## Required work:
From the entries provided below, copy each line that contains the word "parts".

• • • • •

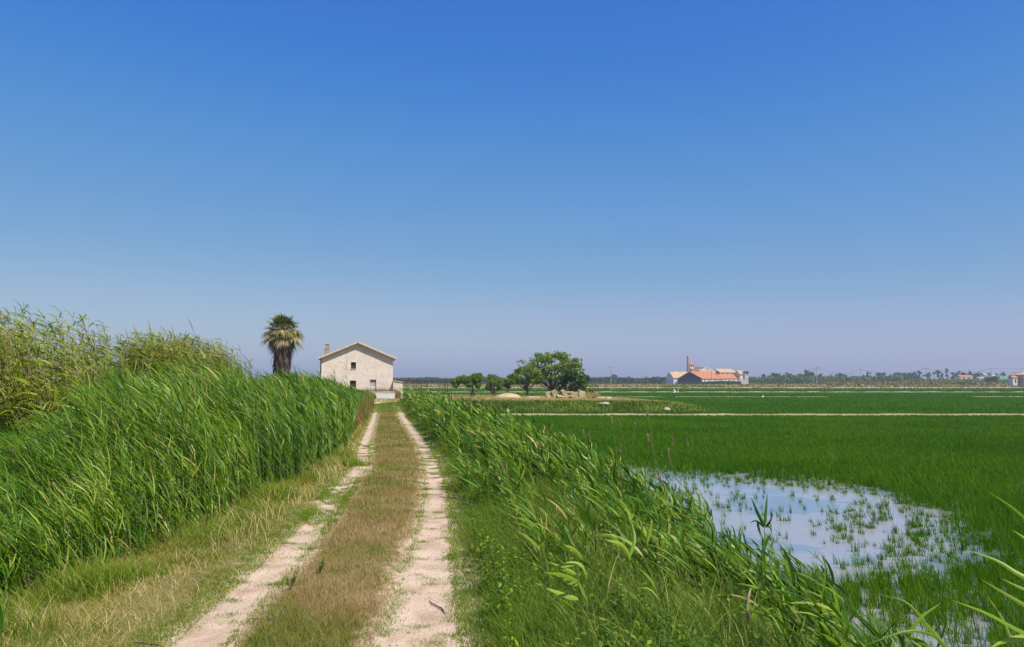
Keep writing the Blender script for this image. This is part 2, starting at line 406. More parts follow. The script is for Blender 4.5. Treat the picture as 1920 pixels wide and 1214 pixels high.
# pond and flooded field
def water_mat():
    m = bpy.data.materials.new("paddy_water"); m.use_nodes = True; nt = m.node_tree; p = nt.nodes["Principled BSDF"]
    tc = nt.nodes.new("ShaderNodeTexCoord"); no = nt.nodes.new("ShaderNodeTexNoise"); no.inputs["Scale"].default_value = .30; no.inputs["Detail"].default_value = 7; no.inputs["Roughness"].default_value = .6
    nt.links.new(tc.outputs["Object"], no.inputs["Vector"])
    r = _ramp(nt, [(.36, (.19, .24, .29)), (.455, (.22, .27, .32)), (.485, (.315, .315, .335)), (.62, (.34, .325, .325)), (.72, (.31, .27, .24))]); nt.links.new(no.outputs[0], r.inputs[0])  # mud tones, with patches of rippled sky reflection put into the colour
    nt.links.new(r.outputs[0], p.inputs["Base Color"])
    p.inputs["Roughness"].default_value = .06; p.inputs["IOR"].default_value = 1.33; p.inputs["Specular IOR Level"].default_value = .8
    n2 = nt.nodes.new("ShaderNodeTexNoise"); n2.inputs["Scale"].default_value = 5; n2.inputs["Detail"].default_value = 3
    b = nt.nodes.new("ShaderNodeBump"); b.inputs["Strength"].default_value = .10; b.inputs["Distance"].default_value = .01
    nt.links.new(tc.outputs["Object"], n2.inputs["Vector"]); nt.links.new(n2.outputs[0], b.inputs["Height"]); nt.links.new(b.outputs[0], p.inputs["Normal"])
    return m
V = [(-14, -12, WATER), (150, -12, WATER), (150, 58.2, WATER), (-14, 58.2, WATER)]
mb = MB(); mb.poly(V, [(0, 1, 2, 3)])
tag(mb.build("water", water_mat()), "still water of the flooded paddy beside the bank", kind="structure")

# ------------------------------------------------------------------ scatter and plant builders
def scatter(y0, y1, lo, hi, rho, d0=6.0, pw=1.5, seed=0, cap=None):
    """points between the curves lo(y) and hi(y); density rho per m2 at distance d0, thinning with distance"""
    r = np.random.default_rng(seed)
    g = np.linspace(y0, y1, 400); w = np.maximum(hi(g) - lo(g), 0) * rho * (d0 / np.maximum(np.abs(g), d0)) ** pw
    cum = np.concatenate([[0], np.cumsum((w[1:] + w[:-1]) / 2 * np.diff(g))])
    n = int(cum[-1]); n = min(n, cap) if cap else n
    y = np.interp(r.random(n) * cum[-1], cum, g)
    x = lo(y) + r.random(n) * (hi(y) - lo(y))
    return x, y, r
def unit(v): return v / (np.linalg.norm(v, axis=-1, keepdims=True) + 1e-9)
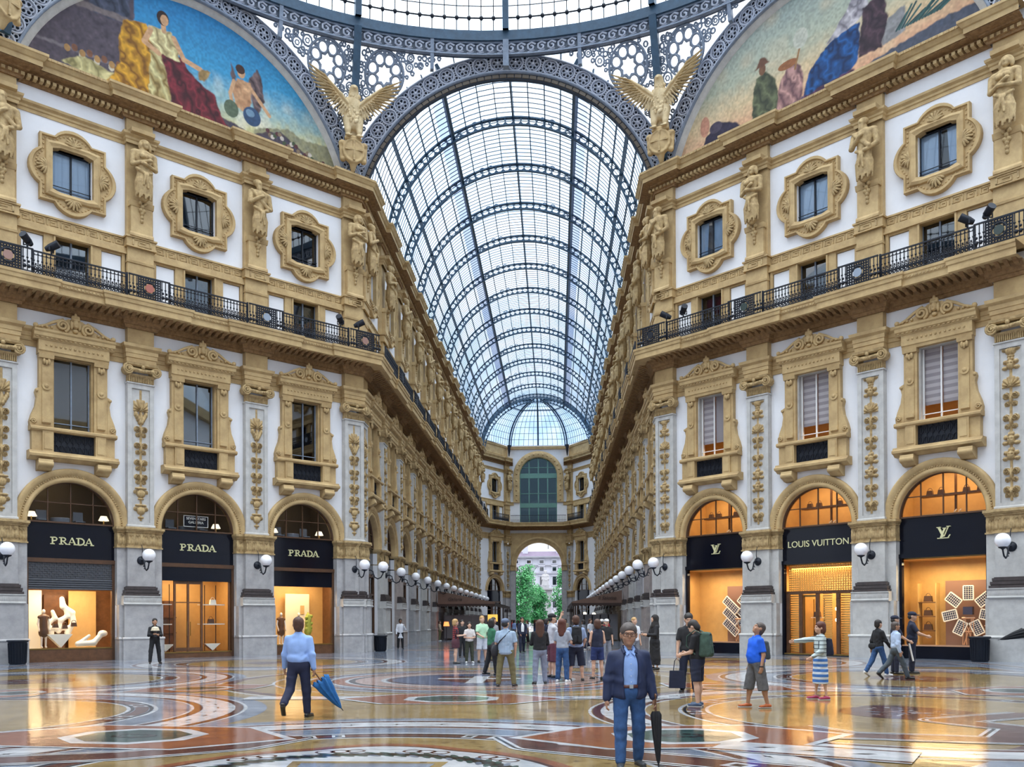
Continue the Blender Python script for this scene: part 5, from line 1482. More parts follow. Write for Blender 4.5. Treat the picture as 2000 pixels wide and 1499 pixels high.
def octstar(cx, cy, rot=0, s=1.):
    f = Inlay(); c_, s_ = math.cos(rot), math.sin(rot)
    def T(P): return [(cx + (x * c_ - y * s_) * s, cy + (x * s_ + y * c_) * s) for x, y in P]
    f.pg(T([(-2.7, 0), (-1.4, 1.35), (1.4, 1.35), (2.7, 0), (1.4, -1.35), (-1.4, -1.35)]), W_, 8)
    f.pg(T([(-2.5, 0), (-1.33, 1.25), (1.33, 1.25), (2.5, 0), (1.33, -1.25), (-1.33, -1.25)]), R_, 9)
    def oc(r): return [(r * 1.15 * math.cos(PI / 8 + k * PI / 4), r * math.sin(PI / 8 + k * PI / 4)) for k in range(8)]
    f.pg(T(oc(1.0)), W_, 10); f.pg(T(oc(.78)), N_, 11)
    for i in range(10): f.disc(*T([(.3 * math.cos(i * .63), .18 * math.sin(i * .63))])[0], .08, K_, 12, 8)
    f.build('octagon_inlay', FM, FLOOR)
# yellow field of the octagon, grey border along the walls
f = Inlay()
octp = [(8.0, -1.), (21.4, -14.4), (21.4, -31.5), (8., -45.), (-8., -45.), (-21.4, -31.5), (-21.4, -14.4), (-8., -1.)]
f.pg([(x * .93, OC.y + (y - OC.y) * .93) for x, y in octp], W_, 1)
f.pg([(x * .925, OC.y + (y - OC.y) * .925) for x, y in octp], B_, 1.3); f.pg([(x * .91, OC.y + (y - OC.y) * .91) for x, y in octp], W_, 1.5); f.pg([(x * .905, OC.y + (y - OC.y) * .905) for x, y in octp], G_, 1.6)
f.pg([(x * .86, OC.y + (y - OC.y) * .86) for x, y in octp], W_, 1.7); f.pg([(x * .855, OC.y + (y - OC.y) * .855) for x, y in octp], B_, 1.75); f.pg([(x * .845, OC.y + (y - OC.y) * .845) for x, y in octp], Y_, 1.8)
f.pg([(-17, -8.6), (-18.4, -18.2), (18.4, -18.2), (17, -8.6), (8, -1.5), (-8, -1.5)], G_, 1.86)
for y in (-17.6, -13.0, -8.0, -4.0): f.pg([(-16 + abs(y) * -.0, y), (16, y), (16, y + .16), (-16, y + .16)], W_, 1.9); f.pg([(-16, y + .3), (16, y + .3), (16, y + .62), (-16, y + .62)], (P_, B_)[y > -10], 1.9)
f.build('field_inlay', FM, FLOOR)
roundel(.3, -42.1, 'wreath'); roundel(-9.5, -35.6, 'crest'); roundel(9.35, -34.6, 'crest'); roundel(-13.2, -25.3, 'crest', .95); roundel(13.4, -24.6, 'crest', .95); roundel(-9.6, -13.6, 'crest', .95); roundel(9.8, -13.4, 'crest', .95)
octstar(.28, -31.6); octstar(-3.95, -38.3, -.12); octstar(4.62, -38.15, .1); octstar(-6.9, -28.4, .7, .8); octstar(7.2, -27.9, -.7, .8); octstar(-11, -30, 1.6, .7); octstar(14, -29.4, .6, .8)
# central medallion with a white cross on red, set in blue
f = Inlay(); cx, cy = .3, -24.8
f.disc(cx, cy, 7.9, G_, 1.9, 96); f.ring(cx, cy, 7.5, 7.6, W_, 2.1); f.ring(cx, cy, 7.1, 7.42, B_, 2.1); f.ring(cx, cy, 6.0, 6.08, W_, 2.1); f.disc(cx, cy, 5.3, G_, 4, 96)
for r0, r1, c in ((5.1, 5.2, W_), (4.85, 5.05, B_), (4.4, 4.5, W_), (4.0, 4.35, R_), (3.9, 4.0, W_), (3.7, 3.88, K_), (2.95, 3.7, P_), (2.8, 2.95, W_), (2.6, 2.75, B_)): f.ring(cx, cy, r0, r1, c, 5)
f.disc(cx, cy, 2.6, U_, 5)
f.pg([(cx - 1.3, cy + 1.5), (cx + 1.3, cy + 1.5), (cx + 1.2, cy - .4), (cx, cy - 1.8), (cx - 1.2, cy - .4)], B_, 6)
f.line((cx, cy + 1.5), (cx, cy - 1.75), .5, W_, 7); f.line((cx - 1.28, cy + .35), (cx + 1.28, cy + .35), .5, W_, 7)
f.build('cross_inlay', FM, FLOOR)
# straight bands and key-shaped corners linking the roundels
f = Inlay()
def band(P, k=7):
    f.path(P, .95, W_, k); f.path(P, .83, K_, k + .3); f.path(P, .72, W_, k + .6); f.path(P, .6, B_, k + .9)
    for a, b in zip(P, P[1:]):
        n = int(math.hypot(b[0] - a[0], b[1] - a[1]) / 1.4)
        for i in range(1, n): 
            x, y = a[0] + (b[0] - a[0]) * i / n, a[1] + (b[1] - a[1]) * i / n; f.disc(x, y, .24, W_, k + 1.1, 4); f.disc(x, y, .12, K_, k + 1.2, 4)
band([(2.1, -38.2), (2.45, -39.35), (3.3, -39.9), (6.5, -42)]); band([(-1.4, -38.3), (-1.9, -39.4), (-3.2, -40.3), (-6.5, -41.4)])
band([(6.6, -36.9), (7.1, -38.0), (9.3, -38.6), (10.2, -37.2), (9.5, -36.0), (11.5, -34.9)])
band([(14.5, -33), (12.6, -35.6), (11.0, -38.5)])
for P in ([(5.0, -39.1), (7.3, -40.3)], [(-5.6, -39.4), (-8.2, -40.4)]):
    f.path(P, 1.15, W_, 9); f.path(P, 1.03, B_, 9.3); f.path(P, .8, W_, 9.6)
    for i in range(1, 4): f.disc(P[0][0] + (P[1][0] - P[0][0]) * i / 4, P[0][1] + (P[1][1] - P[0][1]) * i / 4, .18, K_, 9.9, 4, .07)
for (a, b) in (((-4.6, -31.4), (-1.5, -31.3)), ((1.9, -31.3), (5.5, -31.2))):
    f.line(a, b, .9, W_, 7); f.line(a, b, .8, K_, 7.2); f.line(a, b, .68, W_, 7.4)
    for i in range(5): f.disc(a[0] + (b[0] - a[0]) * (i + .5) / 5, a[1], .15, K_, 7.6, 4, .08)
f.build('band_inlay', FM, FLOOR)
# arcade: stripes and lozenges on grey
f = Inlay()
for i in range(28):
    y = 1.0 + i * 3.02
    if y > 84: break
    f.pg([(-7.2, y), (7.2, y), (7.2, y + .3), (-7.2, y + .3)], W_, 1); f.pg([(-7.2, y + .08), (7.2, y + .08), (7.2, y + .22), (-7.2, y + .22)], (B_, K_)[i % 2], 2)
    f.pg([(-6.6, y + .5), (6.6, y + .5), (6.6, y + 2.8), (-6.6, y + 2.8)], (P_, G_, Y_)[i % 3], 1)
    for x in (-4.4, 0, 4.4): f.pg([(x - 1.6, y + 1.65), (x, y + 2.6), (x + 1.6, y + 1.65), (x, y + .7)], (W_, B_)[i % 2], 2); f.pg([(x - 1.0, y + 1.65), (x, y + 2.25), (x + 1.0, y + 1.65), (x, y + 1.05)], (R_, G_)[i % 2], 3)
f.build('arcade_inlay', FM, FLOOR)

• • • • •

## Answer to the task:
Keep writing the Blender script for this image. This is part 2, starting at line 406. More parts follow. The script is for Blender 4.5. Treat the picture as 1920 pixels wide and 1214 pixels high.
Continue the Blender Python script for this scene: part 5, from line 1482. More parts follow. Write for Blender 4.5. Treat the picture as 2000 pixels wide and 1499 pixels high.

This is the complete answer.